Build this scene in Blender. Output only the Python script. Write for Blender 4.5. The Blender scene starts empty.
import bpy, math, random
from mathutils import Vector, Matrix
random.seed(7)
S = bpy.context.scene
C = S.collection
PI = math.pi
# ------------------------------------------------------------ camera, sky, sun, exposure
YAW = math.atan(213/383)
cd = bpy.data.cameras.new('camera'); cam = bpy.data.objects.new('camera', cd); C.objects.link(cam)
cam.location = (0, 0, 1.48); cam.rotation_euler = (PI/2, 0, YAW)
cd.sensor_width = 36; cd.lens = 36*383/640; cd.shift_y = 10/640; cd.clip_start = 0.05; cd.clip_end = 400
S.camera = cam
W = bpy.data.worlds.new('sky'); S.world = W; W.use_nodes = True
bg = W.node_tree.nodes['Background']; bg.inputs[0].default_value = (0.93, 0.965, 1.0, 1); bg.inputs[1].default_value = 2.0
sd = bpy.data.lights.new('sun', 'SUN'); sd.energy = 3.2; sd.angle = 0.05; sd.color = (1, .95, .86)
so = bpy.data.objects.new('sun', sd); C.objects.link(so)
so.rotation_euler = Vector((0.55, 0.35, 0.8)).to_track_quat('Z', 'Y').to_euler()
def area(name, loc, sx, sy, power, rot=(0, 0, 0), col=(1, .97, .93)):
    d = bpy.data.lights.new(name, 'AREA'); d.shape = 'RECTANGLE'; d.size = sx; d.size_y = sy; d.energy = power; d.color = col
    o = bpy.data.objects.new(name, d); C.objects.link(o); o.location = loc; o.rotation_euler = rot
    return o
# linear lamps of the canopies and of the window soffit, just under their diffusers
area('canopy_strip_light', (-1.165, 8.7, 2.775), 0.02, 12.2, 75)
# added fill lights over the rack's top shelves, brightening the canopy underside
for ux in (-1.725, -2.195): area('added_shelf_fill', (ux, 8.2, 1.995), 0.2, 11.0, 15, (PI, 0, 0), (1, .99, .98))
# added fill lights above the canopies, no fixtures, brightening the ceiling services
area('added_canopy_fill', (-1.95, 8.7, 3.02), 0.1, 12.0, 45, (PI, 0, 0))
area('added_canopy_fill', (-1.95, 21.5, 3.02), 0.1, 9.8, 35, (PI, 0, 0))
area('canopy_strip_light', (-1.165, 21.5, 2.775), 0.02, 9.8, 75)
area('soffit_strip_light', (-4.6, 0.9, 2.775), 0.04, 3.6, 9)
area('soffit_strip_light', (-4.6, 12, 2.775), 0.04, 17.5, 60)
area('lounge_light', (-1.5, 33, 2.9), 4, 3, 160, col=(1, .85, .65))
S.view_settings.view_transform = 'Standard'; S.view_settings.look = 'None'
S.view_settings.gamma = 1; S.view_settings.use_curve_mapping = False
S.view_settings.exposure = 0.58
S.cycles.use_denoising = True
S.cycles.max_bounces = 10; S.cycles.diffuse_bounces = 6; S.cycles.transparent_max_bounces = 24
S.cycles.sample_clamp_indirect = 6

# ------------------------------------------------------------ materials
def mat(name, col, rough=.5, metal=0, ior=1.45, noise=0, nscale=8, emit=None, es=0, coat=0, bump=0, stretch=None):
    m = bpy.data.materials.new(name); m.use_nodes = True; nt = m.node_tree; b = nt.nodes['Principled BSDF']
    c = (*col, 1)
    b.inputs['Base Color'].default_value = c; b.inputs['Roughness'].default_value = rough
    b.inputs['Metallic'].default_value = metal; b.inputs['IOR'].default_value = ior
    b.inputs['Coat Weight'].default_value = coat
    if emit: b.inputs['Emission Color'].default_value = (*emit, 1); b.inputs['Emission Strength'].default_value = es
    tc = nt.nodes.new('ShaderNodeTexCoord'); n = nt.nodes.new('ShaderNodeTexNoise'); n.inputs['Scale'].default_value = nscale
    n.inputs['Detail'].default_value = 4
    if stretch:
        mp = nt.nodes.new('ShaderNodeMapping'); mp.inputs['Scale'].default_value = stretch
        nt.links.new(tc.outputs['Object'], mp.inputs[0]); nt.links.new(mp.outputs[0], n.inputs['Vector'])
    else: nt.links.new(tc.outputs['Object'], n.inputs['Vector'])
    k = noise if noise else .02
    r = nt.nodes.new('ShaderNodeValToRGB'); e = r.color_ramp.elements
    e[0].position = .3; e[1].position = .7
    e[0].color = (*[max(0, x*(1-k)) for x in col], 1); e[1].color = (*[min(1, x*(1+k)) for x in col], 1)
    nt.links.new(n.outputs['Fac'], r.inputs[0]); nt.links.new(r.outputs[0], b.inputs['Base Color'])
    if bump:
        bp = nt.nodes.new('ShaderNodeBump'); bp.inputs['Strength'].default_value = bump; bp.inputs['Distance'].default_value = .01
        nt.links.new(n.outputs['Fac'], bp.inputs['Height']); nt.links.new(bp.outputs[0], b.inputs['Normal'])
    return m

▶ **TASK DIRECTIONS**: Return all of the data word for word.

▶ **FULL SOLUTION**:
Build this scene in Blender. Output only the Python script. Write for Blender 4.5. The Blender scene starts empty.
import bpy, math, random
from mathutils import Vector, Matrix
random.seed(7)
S = bpy.context.scene
C = S.collection
PI = math.pi
# ------------------------------------------------------------ camera, sky, sun, exposure
YAW = math.atan(213/383)
cd = bpy.data.cameras.new('camera'); cam = bpy.data.objects.new('camera', cd); C.objects.link(cam)
cam.location = (0, 0, 1.48); cam.rotation_euler = (PI/2, 0, YAW)
cd.sensor_width = 36; cd.lens = 36*383/640; cd.shift_y = 10/640; cd.clip_start = 0.05; cd.clip_end = 400
S.camera = cam
W = bpy.data.worlds.new('sky'); S.world = W; W.use_nodes = True
bg = W.node_tree.nodes['Background']; bg.inputs[0].default_value = (0.93, 0.965, 1.0, 1); bg.inputs[1].default_value = 2.0
sd = bpy.data.lights.new('sun', 'SUN'); sd.energy = 3.2; sd.angle = 0.05; sd.color = (1, .95, .86)
so = bpy.data.objects.new('sun', sd); C.objects.link(so)
so.rotation_euler = Vector((0.55, 0.35, 0.8)).to_track_quat('Z', 'Y').to_euler()
def area(name, loc, sx, sy, power, rot=(0, 0, 0), col=(1, .97, .93)):
    d = bpy.data.lights.new(name, 'AREA'); d.shape = 'RECTANGLE'; d.size = sx; d.size_y = sy; d.energy = power; d.color = col
    o = bpy.data.objects.new(name, d); C.objects.link(o); o.location = loc; o.rotation_euler = rot
    return o
# linear lamps of the canopies and of the window soffit, just under their diffusers
area('canopy_strip_light', (-1.165, 8.7, 2.775), 0.02, 12.2, 75)
# added fill lights over the rack's top shelves, brightening the canopy underside
for ux in (-1.725, -2.195): area('added_shelf_fill', (ux, 8.2, 1.995), 0.2, 11.0, 15, (PI, 0, 0), (1, .99, .98))
# added fill lights above the canopies, no fixtures, brightening the ceiling services
area('added_canopy_fill', (-1.95, 8.7, 3.02), 0.1, 12.0, 45, (PI, 0, 0))
area('added_canopy_fill', (-1.95, 21.5, 3.02), 0.1, 9.8, 35, (PI, 0, 0))
area('canopy_strip_light', (-1.165, 21.5, 2.775), 0.02, 9.8, 75)
area('soffit_strip_light', (-4.6, 0.9, 2.775), 0.04, 3.6, 9)
area('soffit_strip_light', (-4.6, 12, 2.775), 0.04, 17.5, 60)
area('lounge_light', (-1.5, 33, 2.9), 4, 3, 160, col=(1, .85, .65))
S.view_settings.view_transform = 'Standard'; S.view_settings.look = 'None'
S.view_settings.gamma = 1; S.view_settings.use_curve_mapping = False
S.view_settings.exposure = 0.58
S.cycles.use_denoising = True
S.cycles.max_bounces = 10; S.cycles.diffuse_bounces = 6; S.cycles.transparent_max_bounces = 24
S.cycles.sample_clamp_indirect = 6

# ------------------------------------------------------------ materials
def mat(name, col, rough=.5, metal=0, ior=1.45, noise=0, nscale=8, emit=None, es=0, coat=0, bump=0, stretch=None):
    m = bpy.data.materials.new(name); m.use_nodes = True; nt = m.node_tree; b = nt.nodes['Principled BSDF']
    c = (*col, 1)
    b.inputs['Base Color'].default_value = c; b.inputs['Roughness'].default_value = rough
    b.inputs['Metallic'].default_value = metal; b.inputs['IOR'].default_value = ior
    b.inputs['Coat Weight'].default_value = coat
    if emit: b.inputs['Emission Color'].default_value = (*emit, 1); b.inputs['Emission Strength'].default_value = es
    tc = nt.nodes.new('ShaderNodeTexCoord'); n = nt.nodes.new('ShaderNodeTexNoise'); n.inputs['Scale'].default_value = nscale
    n.inputs['Detail'].default_value = 4
    if stretch:
        mp = nt.nodes.new('ShaderNodeMapping'); mp.inputs['Scale'].default_value = stretch
        nt.links.new(tc.outputs['Object'], mp.inputs[0]); nt.links.new(mp.outputs[0], n.inputs['Vector'])
    else: nt.links.new(tc.outputs['Object'], n.inputs['Vector'])
    k = noise if noise else .02
    r = nt.nodes.new('ShaderNodeValToRGB'); e = r.color_ramp.elements
    e[0].position = .3; e[1].position = .7
    e[0].color = (*[max(0, x*(1-k)) for x in col], 1); e[1].color = (*[min(1, x*(1+k)) for x in col], 1)
    nt.links.new(n.outputs['Fac'], r.inputs[0]); nt.links.new(r.outputs[0], b.inputs['Base Color'])
    if bump:
        bp = nt.nodes.new('ShaderNodeBump'); bp.inputs['Strength'].default_value = bump; bp.inputs['Distance'].default_value = .01
        nt.links.new(n.outputs['Fac'], bp.inputs['Height']); nt.links.new(bp.outputs[0], b.inputs['Normal'])
    return m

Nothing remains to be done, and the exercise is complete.